O Convênio SUDS-SP/87 estabelece, ainda, dentre as obrigações comuns dos Partícipes, as de “conjugar a .totalidade de seus recursos físicos, materiais e humanos disponíveis no Estado, para implantação definitiva do Sistema Unificado e Descentralizado de Saúde do Estado de São Paulo (SUDS) e de “aperfeiçoar os mecanismos de relacionamento da rede pública de serviços com os serviços das entidades filantrópicas, hospitais universitários e entidades privadas empresariais e fundacionais, incorporando-as no SUDS”. O convênio SUDS prevê também a fixação de prerrogativas e a atribuição de poderes ao Secretário de Estado da Saúde para fins de efetiva representação na CIS-SP e condução do Sistema, e estabelece o compromisso do Estado de adequar a estrutura da Secretaria da Saúde para atender às novas atribuições governamentais decorrentes das ações de saúde.
O relatório síntese da Primeira Conferência Estadual de Saúde realizada em outubro de 1991 mostra em um quadro a participação relativa das diferentes fontes de financiamento da saúde no estado de São Paulo no período de 1980 a 90, a decrescente participação do então INAMPS de 71,53 % para 38,23% em contraste com o crescimento da participação estadual e municipal de 22,82%-31,68% e 5,65%-23,83%, respectivamente. (Mercadante et al., 1994)

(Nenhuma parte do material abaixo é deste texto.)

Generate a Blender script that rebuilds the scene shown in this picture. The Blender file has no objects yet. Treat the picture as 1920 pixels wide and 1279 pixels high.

No caso de São Paulo, as mudanças iniciadas na gestão João Yunes em 1983 implementando o processo de descentralização e municipalização através do Programa Metropolitano de Saúde e a posterior criação dos Escritórios Regionais de Saúde -ERSAS, encontra na gestão José Aristodemo Pinotti sua continuidade, com grande apoio das políticas federais e o crescimento dos financiamentos estaduais e municipais (Mercadante et al., 1994).
O terceiro período de 1991 a 94, Gestão Antônio Fleury, está representado pela gestão de três secretários: Nader Wafae, Vicente Amato e Carmino Antônio de Souza e acentua as tendências observadas no período anterior, inaugurando um período de crises internas na SES-SP.